— Start —
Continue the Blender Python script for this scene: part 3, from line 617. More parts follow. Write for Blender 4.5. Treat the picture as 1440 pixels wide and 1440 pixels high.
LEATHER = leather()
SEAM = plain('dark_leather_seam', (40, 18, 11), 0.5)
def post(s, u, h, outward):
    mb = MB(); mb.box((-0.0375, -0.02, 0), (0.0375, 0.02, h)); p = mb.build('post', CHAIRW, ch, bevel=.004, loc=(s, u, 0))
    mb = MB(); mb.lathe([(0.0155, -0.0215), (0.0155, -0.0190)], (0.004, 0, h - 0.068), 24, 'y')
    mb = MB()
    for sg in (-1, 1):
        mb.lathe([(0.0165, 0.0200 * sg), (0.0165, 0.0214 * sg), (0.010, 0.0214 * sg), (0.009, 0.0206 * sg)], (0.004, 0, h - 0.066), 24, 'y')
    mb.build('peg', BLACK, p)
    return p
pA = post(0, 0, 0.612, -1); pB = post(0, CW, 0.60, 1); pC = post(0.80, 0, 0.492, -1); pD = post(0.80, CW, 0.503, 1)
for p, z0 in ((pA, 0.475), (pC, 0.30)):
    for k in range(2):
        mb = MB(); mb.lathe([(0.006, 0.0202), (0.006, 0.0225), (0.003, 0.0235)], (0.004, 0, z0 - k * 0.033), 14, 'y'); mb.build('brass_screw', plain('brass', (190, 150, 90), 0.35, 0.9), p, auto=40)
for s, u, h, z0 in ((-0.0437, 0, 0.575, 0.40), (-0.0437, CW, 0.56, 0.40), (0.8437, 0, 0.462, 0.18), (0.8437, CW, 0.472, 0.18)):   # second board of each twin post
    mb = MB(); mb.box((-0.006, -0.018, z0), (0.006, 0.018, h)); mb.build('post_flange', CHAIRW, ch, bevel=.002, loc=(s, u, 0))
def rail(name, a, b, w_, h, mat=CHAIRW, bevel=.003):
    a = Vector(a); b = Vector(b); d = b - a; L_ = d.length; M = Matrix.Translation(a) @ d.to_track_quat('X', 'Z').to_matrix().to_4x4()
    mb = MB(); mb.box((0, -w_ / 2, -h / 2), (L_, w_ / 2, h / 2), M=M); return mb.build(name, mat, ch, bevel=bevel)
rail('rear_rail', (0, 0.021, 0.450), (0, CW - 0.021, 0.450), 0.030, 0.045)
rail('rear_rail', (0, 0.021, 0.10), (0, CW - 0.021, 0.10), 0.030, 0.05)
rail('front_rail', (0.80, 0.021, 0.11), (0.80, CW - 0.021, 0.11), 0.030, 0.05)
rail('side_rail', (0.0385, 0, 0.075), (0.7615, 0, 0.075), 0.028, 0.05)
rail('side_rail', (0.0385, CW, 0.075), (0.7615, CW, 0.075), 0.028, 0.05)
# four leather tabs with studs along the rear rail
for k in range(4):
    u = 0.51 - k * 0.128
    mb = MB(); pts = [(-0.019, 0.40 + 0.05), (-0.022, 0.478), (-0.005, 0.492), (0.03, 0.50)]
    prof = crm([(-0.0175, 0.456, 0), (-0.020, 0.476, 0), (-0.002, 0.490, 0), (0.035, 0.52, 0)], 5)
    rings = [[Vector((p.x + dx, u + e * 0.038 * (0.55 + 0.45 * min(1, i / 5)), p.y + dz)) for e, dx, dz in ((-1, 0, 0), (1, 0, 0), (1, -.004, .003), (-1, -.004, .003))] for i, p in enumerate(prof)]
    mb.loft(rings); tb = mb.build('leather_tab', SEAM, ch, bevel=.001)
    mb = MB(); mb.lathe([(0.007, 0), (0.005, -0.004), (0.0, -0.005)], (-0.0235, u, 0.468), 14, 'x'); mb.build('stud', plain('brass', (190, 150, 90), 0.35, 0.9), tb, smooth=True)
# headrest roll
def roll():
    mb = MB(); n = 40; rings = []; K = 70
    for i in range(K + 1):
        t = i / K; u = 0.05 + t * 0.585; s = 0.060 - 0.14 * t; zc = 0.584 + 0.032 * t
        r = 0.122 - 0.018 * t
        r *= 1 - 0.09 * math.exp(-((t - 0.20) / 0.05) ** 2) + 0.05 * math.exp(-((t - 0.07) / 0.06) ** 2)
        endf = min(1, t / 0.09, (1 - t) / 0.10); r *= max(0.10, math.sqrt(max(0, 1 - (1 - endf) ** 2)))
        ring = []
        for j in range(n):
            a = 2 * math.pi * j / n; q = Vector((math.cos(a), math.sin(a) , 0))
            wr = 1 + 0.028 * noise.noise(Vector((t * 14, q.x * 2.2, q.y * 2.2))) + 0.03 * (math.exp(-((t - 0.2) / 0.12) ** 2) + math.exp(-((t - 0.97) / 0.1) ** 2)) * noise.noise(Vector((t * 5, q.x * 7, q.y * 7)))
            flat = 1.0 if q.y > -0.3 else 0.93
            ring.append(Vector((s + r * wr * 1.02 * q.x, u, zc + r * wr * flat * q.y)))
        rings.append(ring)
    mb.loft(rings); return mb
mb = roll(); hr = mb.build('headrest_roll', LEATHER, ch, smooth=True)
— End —
**Short exercise:** Reproduce every line above without error.

**Full solution:**
Continue the Blender Python script for this scene: part 3, from line 617. More parts follow. Write for Blender 4.5. Treat the picture as 1440 pixels wide and 1440 pixels high.
LEATHER = leather()
SEAM = plain('dark_leather_seam', (40, 18, 11), 0.5)
def post(s, u, h, outward):
    mb = MB(); mb.box((-0.0375, -0.02, 0), (0.0375, 0.02, h)); p = mb.build('post', CHAIRW, ch, bevel=.004, loc=(s, u, 0))
    mb = MB(); mb.lathe([(0.0155, -0.0215), (0.0155, -0.0190)], (0.004, 0, h - 0.068), 24, 'y')
    mb = MB()
    for sg in (-1, 1):
        mb.lathe([(0.0165, 0.0200 * sg), (0.0165, 0.0214 * sg), (0.010, 0.0214 * sg), (0.009, 0.0206 * sg)], (0.004, 0, h - 0.066), 24, 'y')
    mb.build('peg', BLACK, p)
    return p
pA = post(0, 0, 0.612, -1); pB = post(0, CW, 0.60, 1); pC = post(0.80, 0, 0.492, -1); pD = post(0.80, CW, 0.503, 1)
for p, z0 in ((pA, 0.475), (pC, 0.30)):
    for k in range(2):
        mb = MB(); mb.lathe([(0.006, 0.0202), (0.006, 0.0225), (0.003, 0.0235)], (0.004, 0, z0 - k * 0.033), 14, 'y'); mb.build('brass_screw', plain('brass', (190, 150, 90), 0.35, 0.9), p, auto=40)
for s, u, h, z0 in ((-0.0437, 0, 0.575, 0.40), (-0.0437, CW, 0.56, 0.40), (0.8437, 0, 0.462, 0.18), (0.8437, CW, 0.472, 0.18)):   # second board of each twin post
    mb = MB(); mb.box((-0.006, -0.018, z0), (0.006, 0.018, h)); mb.build('post_flange', CHAIRW, ch, bevel=.002, loc=(s, u, 0))
def rail(name, a, b, w_, h, mat=CHAIRW, bevel=.003):
    a = Vector(a); b = Vector(b); d = b - a; L_ = d.length; M = Matrix.Translation(a) @ d.to_track_quat('X', 'Z').to_matrix().to_4x4()
    mb = MB(); mb.box((0, -w_ / 2, -h / 2), (L_, w_ / 2, h / 2), M=M); return mb.build(name, mat, ch, bevel=bevel)
rail('rear_rail', (0, 0.021, 0.450), (0, CW - 0.021, 0.450), 0.030, 0.045)
rail('rear_rail', (0, 0.021, 0.10), (0, CW - 0.021, 0.10), 0.030, 0.05)
rail('front_rail', (0.80, 0.021, 0.11), (0.80, CW - 0.021, 0.11), 0.030, 0.05)
rail('side_rail', (0.0385, 0, 0.075), (0.7615, 0, 0.075), 0.028, 0.05)
rail('side_rail', (0.0385, CW, 0.075), (0.7615, CW, 0.075), 0.028, 0.05)
# four leather tabs with studs along the rear rail
for k in range(4):
    u = 0.51 - k * 0.128
    mb = MB(); pts = [(-0.019, 0.40 + 0.05), (-0.022, 0.478), (-0.005, 0.492), (0.03, 0.50)]
    prof = crm([(-0.0175, 0.456, 0), (-0.020, 0.476, 0), (-0.002, 0.490, 0), (0.035, 0.52, 0)], 5)
    rings = [[Vector((p.x + dx, u + e * 0.038 * (0.55 + 0.45 * min(1, i / 5)), p.y + dz)) for e, dx, dz in ((-1, 0, 0), (1, 0, 0), (1, -.004, .003), (-1, -.004, .003))] for i, p in enumerate(prof)]
    mb.loft(rings); tb = mb.build('leather_tab', SEAM, ch, bevel=.001)
    mb = MB(); mb.lathe([(0.007, 0), (0.005, -0.004), (0.0, -0.005)], (-0.0235, u, 0.468), 14, 'x'); mb.build('stud', plain('brass', (190, 150, 90), 0.35, 0.9), tb, smooth=True)
# headrest roll
def roll():
    mb = MB(); n = 40; rings = []; K = 70
    for i in range(K + 1):
        t = i / K; u = 0.05 + t * 0.585; s = 0.060 - 0.14 * t; zc = 0.584 + 0.032 * t
        r = 0.122 - 0.018 * t
        r *= 1 - 0.09 * math.exp(-((t - 0.20) / 0.05) ** 2) + 0.05 * math.exp(-((t - 0.07) / 0.06) ** 2)
        endf = min(1, t / 0.09, (1 - t) / 0.10); r *= max(0.10, math.sqrt(max(0, 1 - (1 - endf) ** 2)))
        ring = []
        for j in range(n):
            a = 2 * math.pi * j / n; q = Vector((math.cos(a), math.sin(a) , 0))
            wr = 1 + 0.028 * noise.noise(Vector((t * 14, q.x * 2.2, q.y * 2.2))) + 0.03 * (math.exp(-((t - 0.2) / 0.12) ** 2) + math.exp(-((t - 0.97) / 0.1) ** 2)) * noise.noise(Vector((t * 5, q.x * 7, q.y * 7)))
            flat = 1.0 if q.y > -0.3 else 0.93
            ring.append(Vector((s + r * wr * 1.02 * q.x, u, zc + r * wr * flat * q.y)))
        rings.append(ring)
    mb.loft(rings); return mb
mb = roll(); hr = mb.build('headrest_roll', LEATHER, ch, smooth=True)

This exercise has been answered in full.